On 30 January 2024, the Akhoondji Mosque (which is at least 600 years old) and its adjoining madrasa in Delhi’s Mehrauli was razed to the ground by the Delhi Development Authority (DDA). Journalist Prashant Tandon points out that the claim of encroachment on DDA land is absurd, as the mosque predates the DDA’s existence by centuries.
The 150-year-old mosque near Air Force Bhawan in the Sunehri Bagh area is up next for demolition by the New Delhi Municipal Corporation (NDMC), citing traffic needs. Despite the stay order, the NDMC has challenged the claims of the Delhi Waqf Board.
The Delhi Waqf Board contends that plots allotted by the NDMC to a Central agency — the Lal Masjid in Aliganj village along the Lodi Road and the adjacent graveyard for instance — hold Mughal-era mosques and graveyards that are not the NDMC’s property. These objections were, however, overruled.

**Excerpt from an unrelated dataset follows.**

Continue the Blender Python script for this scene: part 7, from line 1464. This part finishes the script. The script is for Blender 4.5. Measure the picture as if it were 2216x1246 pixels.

Senior lawyer Changez Khan challenged the demolition in court. While the mosque has been spared temporarily, its days are numbered. Caretaker Nafisa Begum admits to pressure on her to withdraw the case. “Not only have they filed numerous suits,” she says, “now they are demanding that we abandon the mosque.”
Adjacent to the newly minted Parliament House stands a mazar that has, for years, graced the entrance to the Central Secretariat Metro Station. Its railings and embellishments have already been vandalised.
And these are the ones that make the headlines. Mukhtar Ali, a resident of Old Delhi, laments the overnight disappearance of hundreds of anonymous graves and tombs. These graveyards, says Professor Abdul Qadir Siddiqui from Jamia Hamdard University, bear not just the remains of freedom fighters and eminent personalities, they bear memories.
With every demolition, those memories are erased, and our collective consciousness is poorer for it.